Kingston presents an example of the voice she seeks at the end of the novel, where she relays the tale of Ts’ai Yen. This master poetess was captured by barbarians whose haunting music “disturbed [her]; its sharpness and its cold made her ache” (208). This music prompts her to sing “a song so high and clear…about China and her family there. Her words seemed to be Chinese, but the barbarians understood their sadness and anger…Her children did not laugh, but eventually sang along” (209). The voice of Ts’ai Yen transcends the language barrier and speaks to the emotions and achings of the barbarians. Additionally, the song was able to be passed down to her children and eventually becomes a Chinese household song.

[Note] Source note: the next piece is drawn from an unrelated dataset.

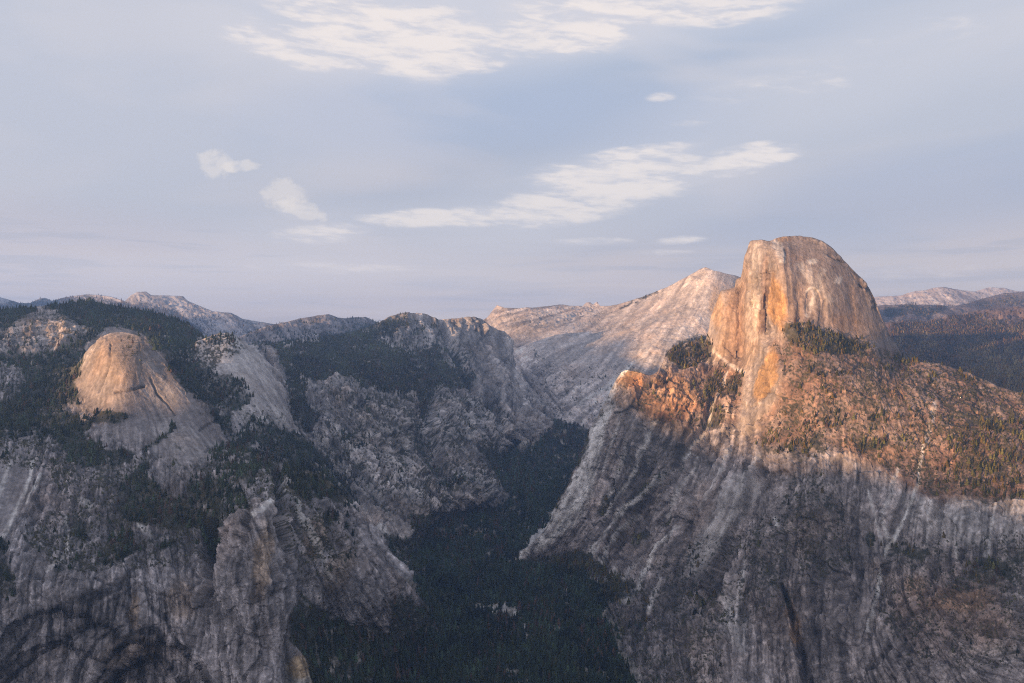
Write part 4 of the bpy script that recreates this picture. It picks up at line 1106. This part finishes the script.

This is the voice Kingston desires, a voice of Chinese origins that can speak to the universal human experience, a voice that can bridge the gap between the Chinese and those born outside of China. She postulates a voice that is penetrating but not overbearing, a truthful voice that resonates between generations. In a manner arguing for the necessity of her novel, Kingston champions the arts as the avenue for this voice. It is through song and reed pipes that Ts’ai Yen and the barbarians connect; it is through literature that Kingston hopes to connect Chinese and American-born.